**WORK REQUIRED:** Search the material for the string "script" and copy each line where it occurs.

(Dataset excerpt)
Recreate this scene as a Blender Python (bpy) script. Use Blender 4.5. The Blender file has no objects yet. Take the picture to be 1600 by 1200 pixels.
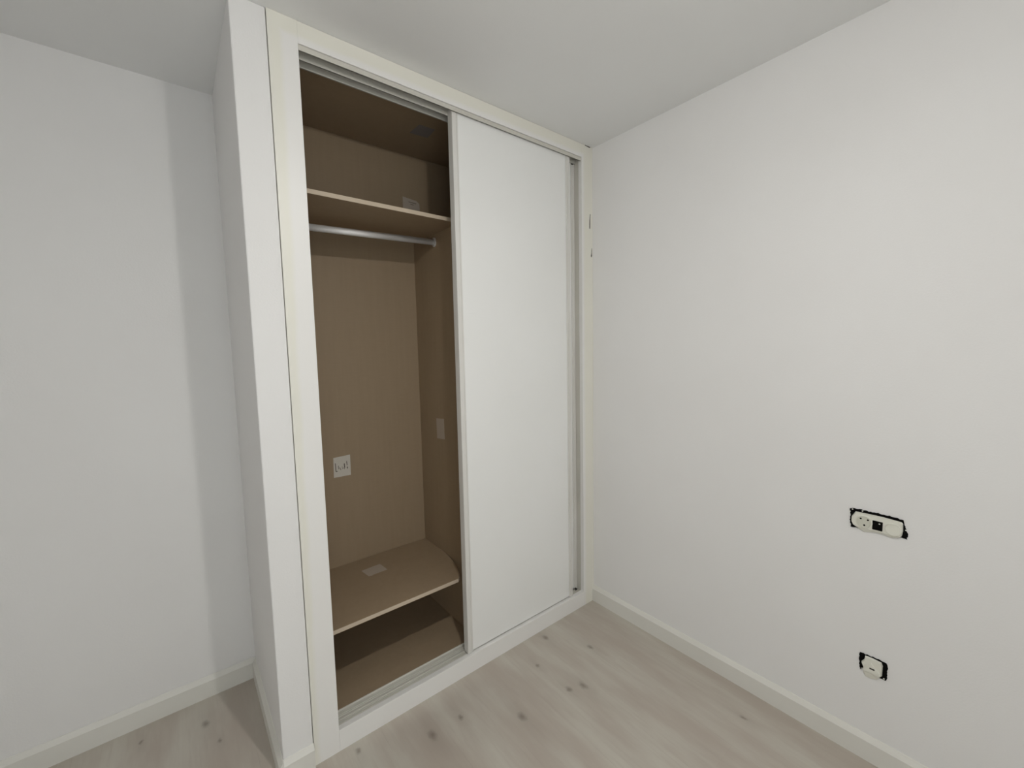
import bpy, bmesh, math, random
from mathutils import Vector, Matrix

random.seed(7)
scene = bpy.context.scene
COL = scene.collection

# ---------------------------------------------------------------- camera
# x runs right along the wardrobe front (0 at the right wall), y runs into the
# wardrobe (0 at its front face), z is up; metres.
CAM = Vector((-1.7909, -1.5096, 1.4567))
YAW, PITCH, ROLL, FPX = 0.6778, -0.0854, -0.0202, 651.64
fw = Vector((math.sin(YAW) * math.cos(PITCH), math.cos(YAW) * math.cos(PITCH), math.sin(PITCH)))
rt = Vector((math.cos(YAW), -math.sin(YAW), 0.0))
up = rt.cross(fw)
rt2 = math.cos(ROLL) * rt + math.sin(ROLL) * up
up2 = -math.sin(ROLL) * rt + math.cos(ROLL) * up
cd = bpy.data.cameras.new('camera')
cam = bpy.data.objects.new('camera', cd)
COL.objects.link(cam)
cd.sensor_fit = 'HORIZONTAL'
cd.sensor_width = 36.0
cd.lens = FPX / 1600.0 * 36.0
cd.clip_start = 0.02
cam.matrix_world = Matrix(((rt2.x, up2.x, -fw.x, CAM.x),
                           (rt2.y, up2.y, -fw.y, CAM.y),
                           (rt2.z, up2.z, -fw.z, CAM.z),
                           (0, 0, 0, 1)))
scene.camera = cam

# ---------------------------------------------------------------- world, exposure
w = bpy.data.worlds.new('world')
scene.world = w
w.use_nodes = True
w.node_tree.nodes['Background'].inputs[0].default_value = (0.93, 0.97, 1.0, 1)
scene.view_settings.view_transform = 'Standard'
scene.view_settings.look = 'None'
scene.view_settings.gamma = 1.0
scene.view_settings.use_curve_mapping = False
scene.view_settings.exposure = 0.11
LAMP = Vector((-1.29, -1.25, 2.30))      # centre of the hanging bulb
BULB_STRENGTH = 1080.0
SKY_STRENGTH = 2.35
WIN = (-2.45, -1.35, 0.10, 2.10)           # opening for the added fill-light window in the rear wall: x0, x1, z0, z1
pd = bpy.data.lights.new('window_portal', 'AREA')
pd.shape = 'RECTANGLE'
pd.size, pd.size_y = WIN[1] - WIN[0], WIN[3] - WIN[2]
pd.cycles.is_portal = True
portal = bpy.data.objects.new('window_portal', pd)
COL.objects.link(portal)
portal.location = ((WIN[0] + WIN[1]) / 2, -2.60, (WIN[2] + WIN[3]) / 2)
portal.rotation_euler = (math.pi / 2, 0, math.pi)
w.node_tree.nodes['Background'].inputs[1].default_value = SKY_STRENGTH

# ---------------------------------------------------------------- helpers
def lin(r, g, b):
    f = lambda c: (c / 255 / 12.92) if c / 255 <= 0.04045 else ((c / 255 + 0.055) / 1.055) ** 2.4
    return (f(r), f(g), f(b), 1.0)


class NT:
    """tiny node-tree helper"""
    def __init__(self, name, rough=0.5, spec=0.5):
        self.m = bpy.data.materials.new(name)
        self.m.use_nodes = True
        self.t = self.m.node_tree
        self.b = self.t.nodes['Principled BSDF']
        self.b.inputs['Roughness'].default_value = rough
        self.b.inputs['Specular IOR Level'].default_value = spec

    def n(self, kind, **kw):
        nd = self.t.nodes.new(kind)
        for k, v in kw.items():
            setattr(nd, k, v)
        return nd

    def l(self, a, b):
        self.t.links.new(a, b)

    def math(self, op, a, b=None, clamp=False):
        nd = self.n('ShaderNodeMath', operation=op, use_clamp=clamp)
        for i, v in enumerate((a, b)):
            if v is None:
                continue
            if isinstance(v, (int, float)):
                nd.inputs[i].default_value = v
            else:
                self.l(v, nd.inputs[i])
        return nd.outputs[0]

    def mix(self, fac, a, b, blend='MIX'):
        nd = self.n('ShaderNodeMix', data_type='RGBA', blend_type=blend)
        for sock, v in ((nd.inputs[0], fac), (nd.inputs[6], a), (nd.inputs[7], b)):
            if isinstance(v, (int, float)):
                sock.default_value = v
            elif isinstance(v, tuple):
                sock.default_value = v
            else:
                self.l(v, sock)
        return nd.outputs[2]

    def pos(self):
        return self.n('ShaderNodeNewGeometry').outputs['Position']

    def noise(self, vec, scale, detail=3.0, rough=0.5, stretch=None):
        if stretch:
            mp = self.n('ShaderNodeMapping')
            mp.inputs['Scale'].default_value = stretch
            self.l(vec, mp.inputs['Vector'])
            vec = mp.outputs[0]
        nz = self.n('ShaderNodeTexNoise')
        nz.inputs['Scale'].default_value = scale
        nz.inputs['Detail'].default_value = detail
        nz.inputs['Roughness'].default_value = rough
        self.l(vec, nz.inputs['Vector'])
        return nz.outputs['Fac']

    def smooth(self, v, lo, hi):
        mr = self.n('ShaderNodeMapRange', interpolation_type='SMOOTHSTEP')
        mr.inputs[1].default_value = lo
        mr.inputs[2].default_value = hi
        self.l(v, mr.inputs[0])
        return mr.outputs[0]

    def bump(self, h, strength, dist):
        bp = self.n('ShaderNodeBump')
        bp.inputs['Strength'].default_value = strength
        bp.inputs['Distance'].default_value = dist
        self.l(h, bp.inputs['Height'])
        self.l(bp.outputs[0], self.b.inputs['Normal'])

    def base(self, c):
        if isinstance(c, tuple):
            self.b.inputs['Base Color'].default_value = c
        else:
            self.l(c, self.b.inputs['Base Color'])
        return self


def paint(name, c1, c2, rough, bump=0.15, dist=0.0006, scale=260, spec=0.3):
    t = NT(name, rough, spec)
    p = t.pos()
    t.base(t.mix(t.smooth(t.noise(p, 2.2, 3), 0.3, 0.7), c1, c2))
    t.bump(t.noise(p, scale, 2), bump, dist)
    return t.m


M = {}
M['wall'] = paint('wall_paint', (0.862, 0.850, 0.838, 1), (0.876, 0.866, 0.855, 1), 0.75, 0.35, 0.0008, 180)
M['ceiling'] = paint('ceiling_paint', (0.85, 0.85, 0.84, 1), (0.865, 0.865, 0.857, 1), 0.7, 0.3, 0.0008, 160)
M['white_lacquer'] = paint('white_lacquer', (0.85, 0.845, 0.815, 1), (0.87, 0.865, 0.84, 1), 0.42, 0.05, 0.0003, 60, 0.4)
M['cream_lacquer'] = paint('cream_lacquer', (0.85, 0.835, 0.755, 1), (0.87, 0.855, 0.785, 1), 0.45, 0.06, 0.0003, 60, 0.4)
M['skirting'] = paint('skirting_lacquer', (0.78, 0.765, 0.71, 1), (0.81, 0.795, 0.745, 1), 0.45, 0.06, 0.0003, 40, 0.4)
M['door_white'] = paint('door_panel_white', (0.91, 0.91, 0.892, 1), (0.925, 0.925, 0.91, 1), 0.38, 0.03, 0.0002, 90, 0.4)
M['track'] = paint('track_aluminium', (0.62, 0.60, 0.54, 1), (0.68, 0.66, 0.595, 1), 0.38, 0.03, 0.0002, 90, 0.5)
M['stile'] = paint('stile_lacquer', (0.75, 0.73, 0.69, 1), (0.79, 0.775, 0.74, 1), 0.35, 0.02, 0.0002, 90, 0.45)
M['black'] = paint('black_plastic', (0.003, 0.003, 0.003, 1), (0.006, 0.0055, 0.005, 1), 0.85, 0.2, 0.0006, 300, 0.08)
M['soot'] = paint('dark_gap', (0.05, 0.045, 0.04, 1), (0.09, 0.085, 0.075, 1), 0.8, 0.2, 0.0006, 300, 0.2)
M['ivory'] = paint('ivory_plastic', (0.80, 0.79, 0.70, 1), (0.82, 0.81, 0.73, 1), 0.35, 0.02, 0.0002, 100, 0.45)
M['ivory_shaded'] = paint('ivory_plastic_shaded', (0.66, 0.65, 0.56, 1), (0.68, 0.67, 0.58, 1), 0.4, 0.02, 0.0002, 100, 0.4)  # ivory darkened to stand in for shade in the socket recess
M['paper'] = paint('paper', (0.62, 0.58, 0.51, 1), (0.66, 0.62, 0.56, 1), 0.8, 0.1, 0.0003, 200, 0.2)
M['ink'] = paint('ink', (0.12, 0.10, 0.09, 1), (0.16, 0.13, 0.11, 1), 0.7, 0.0, 0.0001, 200, 0.2)

M['chrome'] = paint('satin_chrome', (0.72, 0.71, 0.70, 1), (0.76, 0.75, 0.74, 1), 0.5, 0.02, 0.0001, 100, 0.5)
M['chrome'].node_tree.nodes['Principled BSDF'].inputs['Metallic'].default_value = 0.45
M['paper_tan'] = paint('tan_paper', (0.47, 0.40, 0.325, 1), (0.51, 0.44, 0.365, 1), 0.8, 0.1, 0.0003, 200, 0.2)
M['paper_shaded'] = paint('shaded_paper', (0.27, 0.245, 0.23, 1), (0.31, 0.28, 0.26, 1), 0.8, 0.1, 0.0003, 200, 0.2)  # label paper darkened to stand in for shade under the wardrobe top
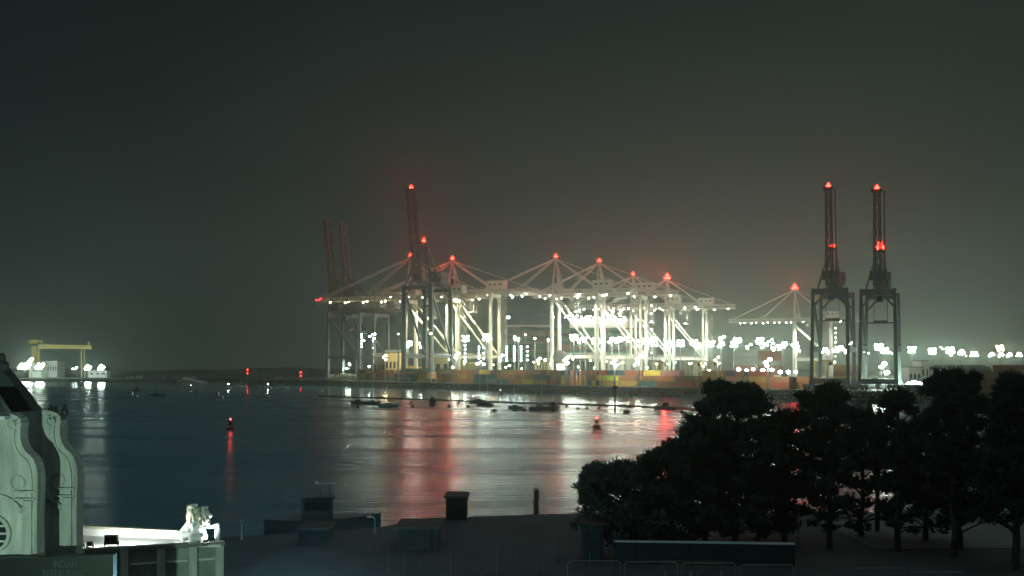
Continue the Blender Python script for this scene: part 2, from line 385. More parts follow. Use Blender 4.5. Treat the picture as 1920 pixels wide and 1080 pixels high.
    if down:  # side arms and downward spots added to brighten the legs
        for sd in (-1, 1):
            y = sd*(h+4.5); b = MB(); b.beam((-gauge/2, sd*3.5, zb-.4), (-gauge/2, y, zb-.4), .3); b.box((-gauge/2, y, zb-.8), (3.2, 1.2, .7)); b.build('fill_arm', m, t)
            d = bpy.data.lights.new('fill_spot', 'SPOT'); d.energy = down; d.color = (1, .97, .84) if m != 'cream_steel' else (1, .90, .62); d.spot_size = R(150); d.spot_blend = .35; d.shadow_soft_size = .5
            o = bpy.data.objects.new('fill_spot', d); COL.objects.link(o); o.parent = t; o.location = (-gauge/2, y, zb-1.5)
    if up and redtop: red_light(t, P(boom+1.2, 0, .5), redtop, .38 if redtop < .1 else .55)
    if not up and redtop:
        for q in range(3): child('warning_light', LENS['red_soft'], t, (boom+.4-q*1.2, (-1)**q*2, zb+1.2+(q % 2)*1.4))
    return t
RW = R(160)
crane('white crane in yellow light, its boom reaching left past the two unlit cranes', 770, 774, RW, 562, 480, boom=74, m='cream_steel', lm='yellowish', nl=9, down=110000, red=.5, redtop=.02)
crane('cream crane right of the dark tall crane, white lamps down its apex frame', 848, 793, RW, 553, 486, boom=60, m='cream_steel', lm='boom', nl=7, red=1.1, down=110000, back=31)
crane('white crane whose legs stand in front of the blue ship deckhouse', 1042, 782, RW, 552, 482, boom=60, lm='boom', nl=5, down=110000, red=.35, stairs=False)
crane('brightest white crane, with a lamp-lined leg before the green ship cargo', 1124, 809, RW, 556, 490, boom=52, lm='boom', nl=7, red=.35, down=110000, lit_legs=True)
crane('shorter white crane with small lamps on its apex, between two taller-masted cranes', 1187, 929, RW, 577, 515, boom=60, lm='boom', nl=8, red=.8, down=110000, stairs=False)
crane('white crane under the larger red starry light, right of the ship', 1251, 962, RW, 580, 522, boom=64, lm='small', nl=6, red=2.6, down=110000)
crane('white crane standing alone beyond the rows of floodlight masts', 1490, 1040, RW, 603, 541, boom=62, lm='small', nl=10, red=2.2, down=110000, back=32, lit_legs=True)
DK = 'idle cranes with raised booms'
crane('tall dark crane with raised red-lit boom, standing in front of the white cranes', 783, 712, R(-112), 535, 450, gauge=30, rail=20, boom=60, back=16, up=81, ax=-9, m='dark_steel', lm=None, red=.25, redtop=.4, house=(12, 9, 7), leg=2.4, sill=7.5, gw=2.1, stairs=False, group=DK)
crane('dark raised-boom crane beside the lone white crane, dimmer red apex light', 1556, 452, R(-112), 540, 458, gauge=30, rail=14.6, boom=39, back=12, up=81, ax=-10, rr=.42, m='dark_steel', lm=None, red=.03, redtop=.06, house=(11, 6, 5), leg=1.25, sill=3.4, gw=1.15, th=.55, stairs=False, group=DK, trolley=.35)
crane('dark raised-boom crane at the right end with the brightest red apex light', 1646, 437, R(-112), 541, 460, gauge=30, rail=13.8, boom=37, back=12, up=81, ax=-13, rr=.85, m='dark_steel', lm=None, red=.12, redtop=.06, house=(11, 6, 5), leg=1.25, sill=3.4, gw=1.15, th=.55, stairs=False, group=DK, trolley=.6)
UN = 'unlit lattice cranes at the quay end'
crane('unlit grey crane at the outer end of the quay, raised boom fading into haze', 629, 830, R(152), 588, 518, gauge=29, rail=19, boom=70, back=24, up=84, m='grey_steel', lm=None, red=0, house=(26, 8, 7), leg=1.9, sill=3, stairs=False, group=UN)
crane('unlit grey crane, inner one of the two unlit cranes, next to the rubble', 656, 838, R(152), 590, 519, gauge=29, rail=19, boom=69, back=24, up=84, m='grey_steel', lm=None, red=0, house=(26, 8, 7), leg=1.9, sill=3, stairs=False, group=UN)

# ------------------------------------------------------------------ floodlight masts
LAND = [(560, 'the quay end'), (783, 'the tall dark crane'), (1042, 'the blue deckhouse'), (1251, 'the larger red star light'), (1490, 'the lone white crane'), (1646, 'the right-hand dark crane')]
mast_count = {}
def mast(px, py, kind='white', D=None, n=6, hz=30., ring=1.9, desc='tall floodlight mast', amp=0):
    if D is None: D = (hz-CH+ZQ)*FPX/(HZ-py)
    if GX(px, D) < 262: D = min(D, 1035)
    z = CH+(HZ-py)/FPX*D-ZQ
    lm = [l for l in LAND if l[0] <= px][-1]; k = (desc, lm[1]); i = mast_count.get(k, 0); mast_count[k] = i+1
    wd = {'cool': 'cool white', 'white': 'white', 'glare': 'dazzling white', 'warm': 'warm yellow', 'amber': 'amber', 'small': 'small white', 'yellowish': 'yellowish', 'strip': 'bluish'}[kind]
    t = thing('floodlight_mast', f'{desc}, {wd} lamps, {ordn(i)} right of {lm[1]}', 'floodlight mast', (GX(px, D), D, ZQ), 0, 'floodlight masts on the terminal')
    b = MB(); b.tube((0, 0, 0), (0, 0, z), .5, .3, 8); b.tube((0, 0, 0), (0, 0, .6), .7, .7, 8)
    b.build('pole', 'galvanised', t)
    b = MB()
    if n > 1:
        for k in range(10): u, v = 2*math.pi*k/10, 2*math.pi*(k+1)/10; b.beam((ring*math.cos(u), ring*math.sin(u), z+.2), (ring*math.cos(v), ring*math.sin(v), z+.2), .18)
        for k in range(4): u = math.pi*k/2; b.beam((0, 0, z+.2), (ring*math.cos(u), ring*math.sin(u), z+.2), .15)
    else: b.beam((-.8, 0, z+.2), (.8, 0, z+.2), .25)
    b.build('lamp_ring', 'galvanised', t)
    for k in range(n):
        u = 2*math.pi*(k+.5)/n; r = ring if n > 1 else 0
        f = 1 if D < 800 else min(1.5, 1+(D-800)/700); o = child('floodlight', LENS[kind], t, (f*r*math.cos(u), f*r*math.sin(u), z+.5-(k % 3)*1.35*f), u); o.scale = (f, f, f)
    return t
def edge_D(px, off=4.0):                                    # depth of the quay strip at this column
    best = None
    for (x0, y0), (x1, y1) in zip(EDGE[:-1], EDGE[1:]):
        for k in range(60):
            t = k/60; x, y = x0+(x1-x0)*t+.8*off, y0+(y1-y0)*t+.6*off
            d = abs(x/y*FPX+960-px)
            if best is None or d < best[0]: best = (d, y)
    return best[1]
for px, py, kind, n in [(699, 628, 'cool', 3), (678, 640, 'cool', 4), (747, 628, 'small', 1), (766, 643, 'glare', 8), (793, 645, 'glare', 7), (808, 627, 'warm', 1), (873, 632, 'cool', 6), (912, 630, 'glare', 6),
        (965, 633, 'cool', 2), (972, 636, 'cool', 2), (985, 629, 'amber', 1), (1003, 636, 'warm', 1), (1028, 637, 'small', 2), (1076, 631, 'glare', 8), (1088, 636, 'white', 4), (1098, 634, 'white', 4), (1117, 637, 'glare', 6), (1147, 636, 'white', 5), (1160, 636, 'glare', 5), (1175, 634, 'white', 3), (1202, 637, 'white', 3), (1223, 636, 'glare', 5), (1228, 642, 'cool', 3),
        (1256, 643, 'cool', 6), (1276, 641, 'glare', 6), (1302, 640, 'white', 6), (1308, 646, 'white', 6), (1333, 642, 'glare', 7), (1354, 633, 'white', 4), (1352, 644, 'white', 5), (1376, 643, 'white', 6), (1383, 637, 'glare', 8), (1404, 647, 'cool', 4), (1425, 637, 'glare', 10), (1434, 646, 'cool', 5), (1446, 638, 'white', 3), (1453, 650, 'white', 4), (1465, 649, 'white', 5), (1470, 644, 'white', 5), (1490, 644, 'cool', 4), (1495, 651, 'white', 3),
        (1546, 655, 'white', 5), (1558, 656, 'white', 5), (1575, 652, 'glare', 5), (1590, 655, 'white', 5), (1597, 643, 'cool', 3), (1625, 657, 'small', 3), (1648, 648, 'glare', 7), (1660, 655, 'glare', 6), (1671, 661, 'small', 2), (1683, 651, 'small', 1), (1710, 653, 'glare', 7), (1748, 656, 'glare', 10), (1766, 652, 'small', 2), (1781, 654, 'glare', 7), (1785, 661, 'white', 4), (1802, 658, 'white', 5), (1808, 663, 'small', 3), (1825, 662, 'white', 6), (1830, 662, 'cool', 3), (1859, 663, 'white', 5), (1875, 650, 'warm', 9), (1877, 664, 'white', 5), (1892, 664, 'white', 5), (1911, 663, 'cool', 6)]:
    mast(px, py, kind, None, n)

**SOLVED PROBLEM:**
Recreate this scene as a Blender Python (bpy) script. Use Blender 4.5. The Blender file has no objects yet. Take the picture to be 1600 by 1200 pixels.
Continue the Blender Python script for this scene: part 2, from line 385. More parts follow. Use Blender 4.5. Treat the picture as 1920 pixels wide and 1080 pixels high.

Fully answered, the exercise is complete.